I limiti della verifica di anomalia per l’affidamento delle concessioni di servizi

30 Marzo 2021

I parametri per la verifica delle offerte anormalmente basse posti dall'art. 97, commi 2 e 3, del d.lgs. n. 50 del 2016 non sono compatibili con l'affidamento delle concessioni di servizi, rispetto a cui la stessa verifica deve essere effettuata secondo un criterio di ragionevolezza.

Il caso. All'esito di una procedura per l'affidamento diretto della concessione del servizio di somministrazione di bevande ed alimenti confezionati tramite distributori automatici presso delle strutture sanitarie il ricorrente censurava, sotto plurimi profili, la valutazione di anomalia del piano economico finanziario prodotto dall'aggiudicataria su richiesta della stazione appaltante, contestandone l'insostenibilità. In particolare, la Stazione appaltante, in base al conto economico analitico e alle informazioni fornite dall'aggiudicataria su sua richiesta, aveva espresso una valutazione positiva sulla sostenibilità dell'offerta.

La soluzione giuridica. Il Collegio ha anzitutto ricordato che il casus belli ineriva un contratto di concessione di servizi, in quanto tale caratterizzato dall'assunzione da parte dell'operatore economico del rischio c.d. operativo (cfr. art. 165, comma 1, d.lgs. n. 50/2016).

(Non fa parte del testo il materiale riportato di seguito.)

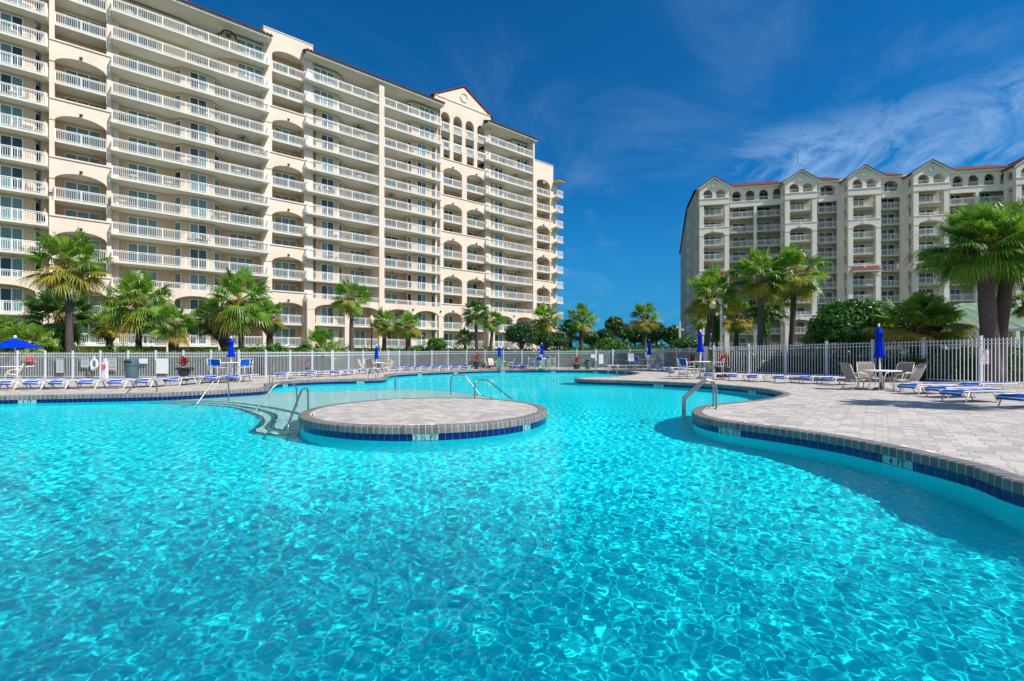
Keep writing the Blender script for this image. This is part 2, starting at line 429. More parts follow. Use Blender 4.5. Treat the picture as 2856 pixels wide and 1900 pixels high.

Richiamato il disposto del secondo comma dell'art. 164 del Codice, il TAR ha quindi ricordato che “quanto previsto per le offerte anormalmente basse dall'art. 97, in particolare commi 2 e 3, del d.lgs. n. 50 del 2016 non è compatibile con il contratto di concessione di servizi, per il quale l'obbligo di svolgere la verifica sull'anomalia dell'offerta anormalmente alta può essere predicato solo in base ai principi generali dell'azione amministrativa e, in particolare, a quello di ragionevolezza” precisando che “il concedente non è esentato dal dovere di svolgere la verifica di (per così dire) anomalia sulle offerte in gara laddove un criterio di ragionevolezza evidenzi l'inaffidabilità dell'offerta proposta (cfr. T.A.R. Toscana, n. 816/2017)”.

La sentenza precisa che nel caso di specie “non si rinviene alcuna manifesta irragionevolezza nella valutazione di sostenibilità dell'offerta” dell'aggiudicataria, e che “né rispetto a tale valutazione emergono ictu oculi profili di arbitrarietà o evidenti errori di fatto o travisamenti. E ciò proprio tenuto conto del rischio - da cui qualsivoglia apprezzamento sotto il profilo della ragionevolezza non può prescindere - nella gestione economica del servizio di cui il concessionario è portatore e da cui a fortiori discende la possibilità di scelte imprenditoriali capaci di conseguire in prospettiva maggiori vendite e profitti”.

Posto pertanto che “è [...] sotto un profilo di ragionevolezza che possono trovare verifica le previsioni contenute nel PEF e tale profilo non può prescindere dalla specifica natura del contratto di concessione, al quale è connaturato un margine di rischio, (cfr. T.A.R. Piemonte, sent. n. 73/2021)” e richiamati i principi generali elaborati dalla giurisprudenza rispetto al sub-procedimento di verifica dell'anomalia delle offerte (la natura globale e sintetica del giudizio, l'ampia discrezionalità riconosciuta all'amministrazione, l'insostituibilità del giudizio effettuato con una valutazione giudiziale, ecc...). il Collegio ha quindi dichiarato l'inammissibilità del gravame reputando non irragionevole la valutazione svolta nel caso concreto dalla stazione appaltante.